▶ [Exercise description] In the listing below, find the line containing "Keep writing the" and the line containing "mb = MB(); q_". Repeat exactly those two lines and every line between them, nothing more.
++++ Supplied material ++++
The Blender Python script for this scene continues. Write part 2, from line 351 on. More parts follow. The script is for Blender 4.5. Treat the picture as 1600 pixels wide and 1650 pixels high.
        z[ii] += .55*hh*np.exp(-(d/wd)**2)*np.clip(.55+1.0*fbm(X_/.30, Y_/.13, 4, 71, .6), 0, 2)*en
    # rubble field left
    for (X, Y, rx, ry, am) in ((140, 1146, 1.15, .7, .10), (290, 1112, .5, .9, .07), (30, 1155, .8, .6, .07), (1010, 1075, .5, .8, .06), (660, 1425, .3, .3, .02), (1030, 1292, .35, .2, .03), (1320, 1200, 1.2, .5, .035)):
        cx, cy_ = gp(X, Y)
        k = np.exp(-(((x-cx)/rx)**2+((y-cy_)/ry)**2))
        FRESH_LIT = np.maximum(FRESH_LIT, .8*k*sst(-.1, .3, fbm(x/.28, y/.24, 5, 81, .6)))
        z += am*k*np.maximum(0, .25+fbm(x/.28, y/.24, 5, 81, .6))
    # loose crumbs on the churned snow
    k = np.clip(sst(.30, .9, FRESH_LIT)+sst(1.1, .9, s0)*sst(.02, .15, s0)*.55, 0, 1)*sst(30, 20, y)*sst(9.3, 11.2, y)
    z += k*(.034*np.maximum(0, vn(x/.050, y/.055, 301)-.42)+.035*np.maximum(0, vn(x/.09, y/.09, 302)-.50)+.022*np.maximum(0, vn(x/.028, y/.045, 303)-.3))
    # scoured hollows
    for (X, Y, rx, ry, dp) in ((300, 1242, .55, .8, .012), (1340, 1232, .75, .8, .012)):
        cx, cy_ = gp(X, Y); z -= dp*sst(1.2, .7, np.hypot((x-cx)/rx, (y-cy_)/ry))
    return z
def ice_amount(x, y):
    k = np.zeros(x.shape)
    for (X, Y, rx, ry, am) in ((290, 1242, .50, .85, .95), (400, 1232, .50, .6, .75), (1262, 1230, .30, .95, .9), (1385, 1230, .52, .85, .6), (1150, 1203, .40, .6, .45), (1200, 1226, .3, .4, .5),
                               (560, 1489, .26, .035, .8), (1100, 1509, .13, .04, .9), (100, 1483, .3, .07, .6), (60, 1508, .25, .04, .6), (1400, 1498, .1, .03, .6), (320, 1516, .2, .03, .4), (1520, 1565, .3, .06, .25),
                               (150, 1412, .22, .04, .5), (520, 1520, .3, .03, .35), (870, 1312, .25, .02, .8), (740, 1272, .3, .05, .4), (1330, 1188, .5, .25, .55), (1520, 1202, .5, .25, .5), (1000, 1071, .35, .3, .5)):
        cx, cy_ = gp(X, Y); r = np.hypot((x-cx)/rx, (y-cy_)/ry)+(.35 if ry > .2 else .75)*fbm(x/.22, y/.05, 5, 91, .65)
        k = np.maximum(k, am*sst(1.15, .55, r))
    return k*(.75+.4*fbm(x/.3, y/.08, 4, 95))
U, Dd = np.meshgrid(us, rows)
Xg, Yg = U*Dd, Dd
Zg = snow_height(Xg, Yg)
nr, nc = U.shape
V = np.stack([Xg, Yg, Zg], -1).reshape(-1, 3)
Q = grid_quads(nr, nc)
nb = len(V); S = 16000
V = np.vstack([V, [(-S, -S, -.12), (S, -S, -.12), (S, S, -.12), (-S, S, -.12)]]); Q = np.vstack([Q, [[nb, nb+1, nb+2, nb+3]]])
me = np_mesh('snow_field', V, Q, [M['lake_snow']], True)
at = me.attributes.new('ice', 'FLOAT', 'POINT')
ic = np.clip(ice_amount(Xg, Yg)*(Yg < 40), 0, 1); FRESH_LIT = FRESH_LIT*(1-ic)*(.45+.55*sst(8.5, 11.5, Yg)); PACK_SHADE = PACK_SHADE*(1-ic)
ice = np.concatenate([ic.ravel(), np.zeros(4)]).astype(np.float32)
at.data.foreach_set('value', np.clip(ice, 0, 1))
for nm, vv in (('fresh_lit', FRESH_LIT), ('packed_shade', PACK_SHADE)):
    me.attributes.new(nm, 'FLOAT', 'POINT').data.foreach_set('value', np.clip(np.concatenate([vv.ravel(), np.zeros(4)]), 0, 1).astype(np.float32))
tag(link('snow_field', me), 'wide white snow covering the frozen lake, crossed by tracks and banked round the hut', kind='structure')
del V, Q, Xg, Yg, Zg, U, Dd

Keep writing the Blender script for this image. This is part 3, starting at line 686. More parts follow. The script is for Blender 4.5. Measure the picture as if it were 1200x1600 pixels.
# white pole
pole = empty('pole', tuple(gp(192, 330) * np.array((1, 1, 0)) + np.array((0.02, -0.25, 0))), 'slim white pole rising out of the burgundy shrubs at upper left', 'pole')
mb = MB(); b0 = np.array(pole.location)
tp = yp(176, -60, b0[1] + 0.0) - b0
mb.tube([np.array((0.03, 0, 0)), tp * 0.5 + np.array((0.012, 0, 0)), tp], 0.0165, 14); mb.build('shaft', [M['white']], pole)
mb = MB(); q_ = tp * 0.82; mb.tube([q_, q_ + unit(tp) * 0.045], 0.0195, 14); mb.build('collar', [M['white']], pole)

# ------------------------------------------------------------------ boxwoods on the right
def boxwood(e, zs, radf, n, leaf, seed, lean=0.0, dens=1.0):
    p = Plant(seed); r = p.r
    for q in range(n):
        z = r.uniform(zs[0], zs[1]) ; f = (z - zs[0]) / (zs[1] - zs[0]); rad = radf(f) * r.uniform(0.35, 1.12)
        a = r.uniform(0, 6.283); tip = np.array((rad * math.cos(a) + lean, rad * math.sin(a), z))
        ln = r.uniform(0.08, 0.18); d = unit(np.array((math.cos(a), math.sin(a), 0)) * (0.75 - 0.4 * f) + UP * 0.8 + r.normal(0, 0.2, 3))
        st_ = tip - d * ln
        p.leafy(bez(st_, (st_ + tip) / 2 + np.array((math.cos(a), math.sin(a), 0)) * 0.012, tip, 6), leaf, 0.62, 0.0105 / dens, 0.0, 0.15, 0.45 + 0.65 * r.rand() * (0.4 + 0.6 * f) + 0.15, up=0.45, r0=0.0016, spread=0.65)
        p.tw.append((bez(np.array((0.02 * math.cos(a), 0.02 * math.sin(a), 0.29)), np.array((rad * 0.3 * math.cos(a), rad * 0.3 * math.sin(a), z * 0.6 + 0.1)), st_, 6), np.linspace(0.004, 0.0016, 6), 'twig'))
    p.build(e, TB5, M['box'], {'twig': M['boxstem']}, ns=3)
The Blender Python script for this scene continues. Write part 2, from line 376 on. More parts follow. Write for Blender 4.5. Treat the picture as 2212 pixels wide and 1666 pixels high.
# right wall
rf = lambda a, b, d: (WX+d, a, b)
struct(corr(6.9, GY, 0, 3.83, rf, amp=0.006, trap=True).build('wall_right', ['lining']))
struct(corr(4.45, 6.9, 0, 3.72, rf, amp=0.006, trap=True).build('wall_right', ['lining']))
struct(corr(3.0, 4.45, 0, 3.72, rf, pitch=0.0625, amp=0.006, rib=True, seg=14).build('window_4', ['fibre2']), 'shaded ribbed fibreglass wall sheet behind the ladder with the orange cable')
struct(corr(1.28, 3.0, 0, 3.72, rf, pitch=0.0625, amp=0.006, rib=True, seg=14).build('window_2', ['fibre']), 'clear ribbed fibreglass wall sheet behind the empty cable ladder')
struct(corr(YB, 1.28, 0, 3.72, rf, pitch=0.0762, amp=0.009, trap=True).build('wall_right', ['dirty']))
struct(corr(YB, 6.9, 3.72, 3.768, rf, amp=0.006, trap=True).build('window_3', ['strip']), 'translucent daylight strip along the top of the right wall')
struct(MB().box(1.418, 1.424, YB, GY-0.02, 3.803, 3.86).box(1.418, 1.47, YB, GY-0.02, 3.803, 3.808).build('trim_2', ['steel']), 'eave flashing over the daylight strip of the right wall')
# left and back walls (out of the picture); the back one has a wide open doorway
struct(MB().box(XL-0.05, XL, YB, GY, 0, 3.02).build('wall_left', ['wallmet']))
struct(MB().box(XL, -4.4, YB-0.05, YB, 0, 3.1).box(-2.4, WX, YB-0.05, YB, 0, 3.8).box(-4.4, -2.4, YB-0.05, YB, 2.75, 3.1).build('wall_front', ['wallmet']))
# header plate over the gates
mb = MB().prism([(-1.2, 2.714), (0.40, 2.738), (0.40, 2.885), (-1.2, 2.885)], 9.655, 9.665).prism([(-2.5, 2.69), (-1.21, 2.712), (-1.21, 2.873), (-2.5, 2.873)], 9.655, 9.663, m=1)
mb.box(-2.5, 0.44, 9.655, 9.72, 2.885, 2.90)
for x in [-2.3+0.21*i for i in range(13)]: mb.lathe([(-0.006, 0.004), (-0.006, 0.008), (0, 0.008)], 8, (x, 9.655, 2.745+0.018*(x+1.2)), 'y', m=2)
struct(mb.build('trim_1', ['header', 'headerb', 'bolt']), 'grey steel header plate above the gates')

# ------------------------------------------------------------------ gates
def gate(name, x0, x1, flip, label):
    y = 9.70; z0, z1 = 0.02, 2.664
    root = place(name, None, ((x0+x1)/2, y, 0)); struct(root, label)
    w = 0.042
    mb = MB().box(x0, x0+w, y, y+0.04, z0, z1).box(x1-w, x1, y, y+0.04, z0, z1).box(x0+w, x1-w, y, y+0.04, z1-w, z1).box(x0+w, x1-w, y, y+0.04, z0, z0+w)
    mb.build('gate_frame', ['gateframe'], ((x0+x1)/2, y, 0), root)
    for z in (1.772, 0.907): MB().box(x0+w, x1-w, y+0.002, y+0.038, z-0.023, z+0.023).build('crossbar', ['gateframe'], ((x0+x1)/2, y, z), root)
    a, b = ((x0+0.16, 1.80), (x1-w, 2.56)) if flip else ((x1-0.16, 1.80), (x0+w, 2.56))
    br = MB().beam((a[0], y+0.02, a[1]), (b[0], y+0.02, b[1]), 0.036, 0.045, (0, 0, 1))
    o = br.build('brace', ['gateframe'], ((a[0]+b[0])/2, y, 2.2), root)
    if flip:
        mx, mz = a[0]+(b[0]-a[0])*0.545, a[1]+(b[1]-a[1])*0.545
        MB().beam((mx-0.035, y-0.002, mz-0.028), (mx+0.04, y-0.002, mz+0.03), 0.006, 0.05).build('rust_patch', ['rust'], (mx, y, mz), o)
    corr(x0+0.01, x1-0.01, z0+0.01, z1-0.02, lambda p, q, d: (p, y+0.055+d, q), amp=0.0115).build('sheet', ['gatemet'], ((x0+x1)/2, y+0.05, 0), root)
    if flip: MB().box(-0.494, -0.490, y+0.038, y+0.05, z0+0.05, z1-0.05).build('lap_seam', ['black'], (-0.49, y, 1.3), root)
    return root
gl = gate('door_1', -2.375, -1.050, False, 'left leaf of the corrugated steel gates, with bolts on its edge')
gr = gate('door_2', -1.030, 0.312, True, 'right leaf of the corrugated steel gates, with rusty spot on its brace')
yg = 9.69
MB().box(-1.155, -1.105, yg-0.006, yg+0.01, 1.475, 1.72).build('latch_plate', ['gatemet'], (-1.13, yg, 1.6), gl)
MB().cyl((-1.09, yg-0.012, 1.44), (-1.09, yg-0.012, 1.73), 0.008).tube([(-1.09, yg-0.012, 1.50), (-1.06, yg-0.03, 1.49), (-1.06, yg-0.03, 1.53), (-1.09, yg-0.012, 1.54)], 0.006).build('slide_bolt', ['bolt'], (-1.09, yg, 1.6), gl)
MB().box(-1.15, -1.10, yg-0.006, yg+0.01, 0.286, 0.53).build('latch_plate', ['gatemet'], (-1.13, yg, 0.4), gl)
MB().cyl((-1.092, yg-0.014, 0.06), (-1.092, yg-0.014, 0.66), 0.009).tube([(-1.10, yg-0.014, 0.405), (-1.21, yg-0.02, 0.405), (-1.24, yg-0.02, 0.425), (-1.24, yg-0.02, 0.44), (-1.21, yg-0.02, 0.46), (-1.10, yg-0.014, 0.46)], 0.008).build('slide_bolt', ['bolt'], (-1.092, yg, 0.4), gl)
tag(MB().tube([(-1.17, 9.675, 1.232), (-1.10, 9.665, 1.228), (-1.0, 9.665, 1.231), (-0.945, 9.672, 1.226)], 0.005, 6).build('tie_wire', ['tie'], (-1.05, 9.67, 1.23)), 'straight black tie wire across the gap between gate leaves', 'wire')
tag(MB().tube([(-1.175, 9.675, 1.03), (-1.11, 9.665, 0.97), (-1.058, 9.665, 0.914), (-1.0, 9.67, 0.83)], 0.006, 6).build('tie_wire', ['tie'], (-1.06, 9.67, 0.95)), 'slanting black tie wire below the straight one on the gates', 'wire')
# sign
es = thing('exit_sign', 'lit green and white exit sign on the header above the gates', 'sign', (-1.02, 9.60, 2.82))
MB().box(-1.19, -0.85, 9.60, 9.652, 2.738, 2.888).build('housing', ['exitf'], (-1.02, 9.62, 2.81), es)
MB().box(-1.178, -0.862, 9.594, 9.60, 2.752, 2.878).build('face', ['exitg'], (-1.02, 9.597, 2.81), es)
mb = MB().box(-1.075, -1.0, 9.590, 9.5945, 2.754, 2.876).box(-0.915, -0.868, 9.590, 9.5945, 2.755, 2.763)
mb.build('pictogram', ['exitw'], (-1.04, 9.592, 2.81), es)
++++
▶ [Exercise response]
Keep writing the Blender script for this image. This is part 3, starting at line 686. More parts follow. The script is for Blender 4.5. Measure the picture as if it were 1200x1600 pixels.
# white pole
pole = empty('pole', tuple(gp(192, 330) * np.array((1, 1, 0)) + np.array((0.02, -0.25, 0))), 'slim white pole rising out of the burgundy shrubs at upper left', 'pole')
mb = MB(); b0 = np.array(pole.location)
tp = yp(176, -60, b0[1] + 0.0) - b0
mb.tube([np.array((0.03, 0, 0)), tp * 0.5 + np.array((0.012, 0, 0)), tp], 0.0165, 14); mb.build('shaft', [M['white']], pole)
mb = MB(); q_ = tp * 0.82; mb.tube([q_, q_ + unit(tp) * 0.045], 0.0195, 14); mb.build('collar', [M['white']], pole)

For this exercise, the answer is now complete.